Data section
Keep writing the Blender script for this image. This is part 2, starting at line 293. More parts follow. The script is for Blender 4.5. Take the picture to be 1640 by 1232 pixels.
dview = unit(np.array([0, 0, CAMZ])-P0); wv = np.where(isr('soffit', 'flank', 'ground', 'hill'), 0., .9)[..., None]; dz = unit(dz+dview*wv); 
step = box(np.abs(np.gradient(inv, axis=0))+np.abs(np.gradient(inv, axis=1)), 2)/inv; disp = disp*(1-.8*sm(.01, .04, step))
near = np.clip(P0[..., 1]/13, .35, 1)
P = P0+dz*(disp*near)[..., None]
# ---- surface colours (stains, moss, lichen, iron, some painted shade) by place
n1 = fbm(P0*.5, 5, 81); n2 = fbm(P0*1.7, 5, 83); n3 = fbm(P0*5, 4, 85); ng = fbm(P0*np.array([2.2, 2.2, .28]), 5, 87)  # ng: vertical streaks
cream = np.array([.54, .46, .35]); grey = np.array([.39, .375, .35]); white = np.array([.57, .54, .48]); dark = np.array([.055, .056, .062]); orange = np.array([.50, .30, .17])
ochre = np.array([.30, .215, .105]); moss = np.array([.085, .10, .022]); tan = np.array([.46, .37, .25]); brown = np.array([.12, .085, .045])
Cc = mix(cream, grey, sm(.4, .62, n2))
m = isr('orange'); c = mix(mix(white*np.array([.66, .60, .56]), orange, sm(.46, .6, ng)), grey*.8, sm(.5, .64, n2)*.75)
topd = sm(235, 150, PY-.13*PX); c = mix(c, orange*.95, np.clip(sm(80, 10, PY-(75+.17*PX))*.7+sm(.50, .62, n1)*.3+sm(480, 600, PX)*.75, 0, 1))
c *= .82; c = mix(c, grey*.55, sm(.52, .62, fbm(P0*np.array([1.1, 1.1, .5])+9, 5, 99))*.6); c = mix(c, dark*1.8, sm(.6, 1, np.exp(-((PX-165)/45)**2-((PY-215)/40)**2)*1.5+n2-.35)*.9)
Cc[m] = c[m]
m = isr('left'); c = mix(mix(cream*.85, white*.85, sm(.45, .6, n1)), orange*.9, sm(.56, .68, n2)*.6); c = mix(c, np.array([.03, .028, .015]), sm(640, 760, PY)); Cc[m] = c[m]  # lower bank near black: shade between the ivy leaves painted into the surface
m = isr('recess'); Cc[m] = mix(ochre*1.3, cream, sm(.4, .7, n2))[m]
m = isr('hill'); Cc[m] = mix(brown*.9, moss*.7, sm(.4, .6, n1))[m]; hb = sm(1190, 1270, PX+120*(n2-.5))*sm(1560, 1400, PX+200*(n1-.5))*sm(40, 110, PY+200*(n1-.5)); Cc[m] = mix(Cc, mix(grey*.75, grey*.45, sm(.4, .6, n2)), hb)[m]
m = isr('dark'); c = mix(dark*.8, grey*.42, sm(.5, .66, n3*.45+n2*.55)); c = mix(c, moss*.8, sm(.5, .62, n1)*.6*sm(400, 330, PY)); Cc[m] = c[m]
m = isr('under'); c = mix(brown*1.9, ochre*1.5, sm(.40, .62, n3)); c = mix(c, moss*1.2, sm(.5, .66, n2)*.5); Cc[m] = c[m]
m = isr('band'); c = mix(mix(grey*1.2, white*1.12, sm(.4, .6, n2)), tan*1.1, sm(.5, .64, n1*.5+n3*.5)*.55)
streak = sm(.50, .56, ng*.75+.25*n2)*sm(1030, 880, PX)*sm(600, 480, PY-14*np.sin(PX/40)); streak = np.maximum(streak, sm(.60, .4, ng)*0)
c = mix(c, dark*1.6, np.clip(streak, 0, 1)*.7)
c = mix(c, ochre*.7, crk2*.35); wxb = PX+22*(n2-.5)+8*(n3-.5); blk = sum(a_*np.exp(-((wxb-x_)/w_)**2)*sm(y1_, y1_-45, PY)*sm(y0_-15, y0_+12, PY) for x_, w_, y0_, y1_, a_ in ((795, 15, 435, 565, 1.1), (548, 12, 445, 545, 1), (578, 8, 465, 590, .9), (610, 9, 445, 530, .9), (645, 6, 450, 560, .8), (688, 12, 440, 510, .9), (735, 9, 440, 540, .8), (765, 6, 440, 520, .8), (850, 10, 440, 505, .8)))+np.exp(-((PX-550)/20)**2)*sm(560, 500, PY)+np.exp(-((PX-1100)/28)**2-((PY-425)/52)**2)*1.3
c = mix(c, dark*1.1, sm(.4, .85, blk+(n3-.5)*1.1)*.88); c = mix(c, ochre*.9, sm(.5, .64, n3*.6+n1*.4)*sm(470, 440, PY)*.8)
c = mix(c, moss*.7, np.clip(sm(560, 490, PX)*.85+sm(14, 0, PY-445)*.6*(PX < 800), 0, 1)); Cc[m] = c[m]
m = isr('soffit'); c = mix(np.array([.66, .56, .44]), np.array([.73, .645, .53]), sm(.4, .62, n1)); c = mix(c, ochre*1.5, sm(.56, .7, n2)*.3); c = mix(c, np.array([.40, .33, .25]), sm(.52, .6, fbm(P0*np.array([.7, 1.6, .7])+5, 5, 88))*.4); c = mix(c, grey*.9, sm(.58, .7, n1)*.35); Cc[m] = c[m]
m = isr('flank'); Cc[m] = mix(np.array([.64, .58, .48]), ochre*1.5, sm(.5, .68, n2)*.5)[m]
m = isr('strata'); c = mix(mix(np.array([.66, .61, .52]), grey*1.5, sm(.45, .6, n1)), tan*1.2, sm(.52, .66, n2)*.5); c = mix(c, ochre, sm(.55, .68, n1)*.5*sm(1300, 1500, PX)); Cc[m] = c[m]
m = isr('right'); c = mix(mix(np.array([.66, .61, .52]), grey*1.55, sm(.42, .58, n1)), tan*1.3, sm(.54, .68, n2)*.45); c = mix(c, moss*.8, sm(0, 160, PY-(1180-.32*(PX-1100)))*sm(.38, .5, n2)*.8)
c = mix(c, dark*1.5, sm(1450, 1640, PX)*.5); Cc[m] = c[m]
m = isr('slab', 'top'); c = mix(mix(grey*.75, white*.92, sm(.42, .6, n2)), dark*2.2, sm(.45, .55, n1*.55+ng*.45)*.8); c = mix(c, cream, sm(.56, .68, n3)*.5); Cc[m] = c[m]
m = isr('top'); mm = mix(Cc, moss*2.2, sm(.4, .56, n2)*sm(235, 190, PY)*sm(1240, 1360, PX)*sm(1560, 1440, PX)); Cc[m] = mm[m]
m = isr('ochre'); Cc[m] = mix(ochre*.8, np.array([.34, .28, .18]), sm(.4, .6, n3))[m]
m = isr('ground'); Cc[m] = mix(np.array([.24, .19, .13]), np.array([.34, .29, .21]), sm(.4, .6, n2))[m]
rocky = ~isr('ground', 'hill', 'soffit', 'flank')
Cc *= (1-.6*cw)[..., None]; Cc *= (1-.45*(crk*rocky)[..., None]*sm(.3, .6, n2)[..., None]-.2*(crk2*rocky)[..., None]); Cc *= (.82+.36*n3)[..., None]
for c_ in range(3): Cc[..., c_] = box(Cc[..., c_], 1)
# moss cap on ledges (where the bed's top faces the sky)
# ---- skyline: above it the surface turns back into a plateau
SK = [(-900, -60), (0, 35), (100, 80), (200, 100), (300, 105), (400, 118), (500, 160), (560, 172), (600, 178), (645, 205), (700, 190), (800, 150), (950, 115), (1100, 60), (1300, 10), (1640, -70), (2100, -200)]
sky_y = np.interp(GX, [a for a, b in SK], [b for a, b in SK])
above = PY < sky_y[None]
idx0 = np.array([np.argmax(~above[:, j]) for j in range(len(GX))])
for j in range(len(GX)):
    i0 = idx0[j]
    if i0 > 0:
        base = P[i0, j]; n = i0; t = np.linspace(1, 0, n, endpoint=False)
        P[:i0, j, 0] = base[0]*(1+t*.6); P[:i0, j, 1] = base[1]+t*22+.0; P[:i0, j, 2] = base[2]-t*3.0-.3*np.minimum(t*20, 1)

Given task
From the material above, copy each line that includes the word "cream".

Right answer
cream = np.array([.54, .46, .35]); grey = np.array([.39, .375, .35]); white = np.array([.57, .54, .48]); dark = np.array([.055, .056, .062]); orange = np.array([.50, .30, .17])
Cc = mix(cream, grey, sm(.4, .62, n2))
m = isr('left'); c = mix(mix(cream*.85, white*.85, sm(.45, .6, n1)), orange*.9, sm(.56, .68, n2)*.6); c = mix(c, np.array([.03, .028, .015]), sm(640, 760, PY)); Cc[m] = c[m]  # lower bank near black: shade between the ivy leaves painted into the surface
m = isr('recess'); Cc[m] = mix(ochre*1.3, cream, sm(.4, .7, n2))[m]
m = isr('slab', 'top'); c = mix(mix(grey*.75, white*.92, sm(.42, .6, n2)), dark*2.2, sm(.45, .55, n1*.55+ng*.45)*.8); c = mix(c, cream, sm(.56, .68, n3)*.5); Cc[m] = c[m]